I read something on social media a while back where a young person was asking for someone to please be proud of him. It got me thinking – a lot. It saddened me that he felt that way, but the truth is, it is completely in his control.
First, let’s look at the difference between I love you, and I’m proud of you.
My love for you does not depend on how you act because it isn’t based on who you are, it’s based on who I am. Love also can’t be taken, it can only be received. If it’s taken, it’s not real love, but something devious that we call manipulation. Manipulation is the place where the selfish people play. These will try to make you perform in order to be loved, but that’s not real. Real love must be given, not paid for. It comes from the heart of love, and is demonstrated by giving. This can be clearly seen in the famous Bible verse John 3:16.
Joh 3:16 For God so loved the world that He gave His only-begotten Son, that whoever believes in Him should not perish but have everlasting life.
There’s a huge difference between I love you, and I’m proud of you. I love you can exist on it’s own because it’s not really dependent on you. It’s a decision made by someone else, and it’s based on what’s in their heart, not on you, or what you have done.
That being said, when someone says I’m proud of you, that is a way of saying that they are pleased with you. Being pleased or displeased with someone doesn’t mean that you don’t love them. It just means that they have done something you think is awesome or they’re doing things you don’t like. Maybe they’re doing something that you are uncomfortable with. This is where some might get confused. People can love others, but not want to be around them because of the way they act.
When someone tells you they are proud of you, or are pleased with you, they are telling you that YOU have done well. Pride in yourself, or other people being pleased with you is based on YOU. It comes from what you do or have done. How you act is what matters here.
Here’s a hard truth, and the faster you learn it, the better off you’ll be. People don’t really care how you feel. Seriously. They don’t. What they do care about is what you do.
You have an unspoken agreement with everyone you interact with. They may care how you feel, but they care far more what you do. So much of what happens to you, or for you, is based on how you act.
Does it seem like nothing goes your way? Is it hard to get ahead? Does it seem like you just can’t get a break? When I hear people say stuff like this, the first thing I start looking at is how well do they take instruction and criticism. What I usually find is that when people think they are struggling and can’t seem to get ahead, it’s usually true. The reason it’s true though is because they won’t listen. They can’t take criticism without getting their feelings hurt or getting angry, and they can’t take instruction because they act like they already know it all.
When you’re arrogant, people don’t like dealing with you. They will push you to the sidelines of their life and only deal with you when they have to.
I know this from experience. When I was 19, I was hard to get along with. I had a very bad attitude. I was arrogant, smart mouthed, and easily offended. I was a real pill. I had a friend that I worked with named Tim. Tim cared enough for me to pull me aside one day and tell me the truth. He said “People don’t like working with you. If you don’t change your attitude, you’re going to get fired.” The fact that he was there talking to me about this meant that it was the topic of conversation among my coworkers and my supervisor. He was warning me.
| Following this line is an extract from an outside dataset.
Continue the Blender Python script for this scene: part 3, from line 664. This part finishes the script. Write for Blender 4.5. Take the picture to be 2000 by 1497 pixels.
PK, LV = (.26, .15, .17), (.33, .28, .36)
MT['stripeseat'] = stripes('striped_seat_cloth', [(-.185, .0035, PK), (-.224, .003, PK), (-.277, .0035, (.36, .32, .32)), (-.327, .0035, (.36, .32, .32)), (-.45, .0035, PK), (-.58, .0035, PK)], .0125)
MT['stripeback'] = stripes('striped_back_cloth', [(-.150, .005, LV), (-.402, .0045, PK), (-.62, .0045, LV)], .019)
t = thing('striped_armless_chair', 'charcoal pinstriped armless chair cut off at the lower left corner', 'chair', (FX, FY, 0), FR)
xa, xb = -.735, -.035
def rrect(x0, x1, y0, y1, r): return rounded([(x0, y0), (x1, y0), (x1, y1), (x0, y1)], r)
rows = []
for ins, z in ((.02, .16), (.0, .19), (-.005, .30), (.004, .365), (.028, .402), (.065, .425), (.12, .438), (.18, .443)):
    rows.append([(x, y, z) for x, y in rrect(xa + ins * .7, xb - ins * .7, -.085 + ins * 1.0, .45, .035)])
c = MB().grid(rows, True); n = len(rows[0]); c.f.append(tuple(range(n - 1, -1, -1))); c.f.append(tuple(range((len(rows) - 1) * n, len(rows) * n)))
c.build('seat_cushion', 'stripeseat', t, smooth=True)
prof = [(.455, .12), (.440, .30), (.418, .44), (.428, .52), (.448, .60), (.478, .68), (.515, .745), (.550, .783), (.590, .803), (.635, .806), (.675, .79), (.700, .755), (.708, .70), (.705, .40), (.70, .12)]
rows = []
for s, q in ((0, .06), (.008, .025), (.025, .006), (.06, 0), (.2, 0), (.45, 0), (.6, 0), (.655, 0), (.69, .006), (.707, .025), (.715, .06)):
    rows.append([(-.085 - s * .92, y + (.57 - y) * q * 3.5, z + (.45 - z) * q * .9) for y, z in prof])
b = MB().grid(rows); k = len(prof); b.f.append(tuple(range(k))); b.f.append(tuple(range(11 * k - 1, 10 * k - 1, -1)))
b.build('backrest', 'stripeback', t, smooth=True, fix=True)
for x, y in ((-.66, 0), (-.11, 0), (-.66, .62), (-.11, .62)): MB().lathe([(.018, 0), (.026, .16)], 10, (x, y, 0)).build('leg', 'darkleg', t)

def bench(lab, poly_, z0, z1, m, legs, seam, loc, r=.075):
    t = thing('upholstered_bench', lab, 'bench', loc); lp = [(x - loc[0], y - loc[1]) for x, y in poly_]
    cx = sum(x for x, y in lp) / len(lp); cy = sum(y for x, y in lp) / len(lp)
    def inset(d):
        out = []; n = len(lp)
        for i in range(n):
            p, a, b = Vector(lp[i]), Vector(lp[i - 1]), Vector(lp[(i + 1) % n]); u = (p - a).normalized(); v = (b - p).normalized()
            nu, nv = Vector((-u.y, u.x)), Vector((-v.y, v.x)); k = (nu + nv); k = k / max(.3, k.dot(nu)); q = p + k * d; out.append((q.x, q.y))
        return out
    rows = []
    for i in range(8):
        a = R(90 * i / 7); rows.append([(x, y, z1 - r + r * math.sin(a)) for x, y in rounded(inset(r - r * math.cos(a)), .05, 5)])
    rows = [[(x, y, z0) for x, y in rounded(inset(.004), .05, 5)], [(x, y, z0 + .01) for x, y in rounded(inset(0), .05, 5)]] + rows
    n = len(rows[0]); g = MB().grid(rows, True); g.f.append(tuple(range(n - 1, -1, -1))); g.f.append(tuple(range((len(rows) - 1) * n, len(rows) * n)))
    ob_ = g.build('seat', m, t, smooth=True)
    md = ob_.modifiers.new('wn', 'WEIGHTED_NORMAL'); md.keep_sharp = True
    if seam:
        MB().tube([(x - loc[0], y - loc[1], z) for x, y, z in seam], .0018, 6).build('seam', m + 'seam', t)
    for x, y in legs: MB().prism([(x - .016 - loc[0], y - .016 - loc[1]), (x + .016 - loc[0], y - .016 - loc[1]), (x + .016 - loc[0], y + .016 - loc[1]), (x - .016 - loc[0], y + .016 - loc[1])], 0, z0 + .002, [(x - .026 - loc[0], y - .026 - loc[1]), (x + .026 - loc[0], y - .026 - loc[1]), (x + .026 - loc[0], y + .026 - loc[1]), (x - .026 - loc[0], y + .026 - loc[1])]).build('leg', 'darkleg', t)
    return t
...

While it was extremely hard to hear, it cut straight through my bad attitude and hit me right in my heart. It was apparent to me that my friend didn’t want me to get fired. He wanted me to change, to do better, and he knew that I was burning my own bridge and my time was running out.
Let me stop here and ask you a question. What would you do if you were me? Would you spout off something like “I don’t need this #@!* job anyway!” and storm out? I didn’t. I wanted that job. I immediately humbled myself and asked him to help me. I submitted myself to his oversight and invited his criticism; both of which he faithfully gave. It was hard, it was SO hard. I don’t know about you but I don’t like hearing bad stuff about myself. I want everyone to like me all the way, all the time.
I began to realize something in that time that has helped me stay steady ever since. We all would agree that none of us are perfect. Criticism is one of the most effective ways to identify areas where growth is needed, but we all resist criticism all the time. Part of the reason is because when someone points out one of your faults, it may not be your fault that’s the issue. Maybe they are the one who’s actually more wrong that you. Another reason is that, even when someone is right about us and our faults, we think they are just judging, and we don’t consider them qualified to judge us.
If you can get over that, if you can learn to see correction and criticism for what it really is, you will grow & mature faster than you can imagine. What correction really is, is someone taking the time to point out that you could be doing a little better. To really grow, you will have to want it enough to endure the discomfort of being corrected. You will need to humble yourself.
The bottom line is that, if you want people to be pleased with you (proud of you), you have to do things that earn it. It’s not too late to start down this road. You can begin today and build the man you want to be. It starts with humility, and being able to be corrected.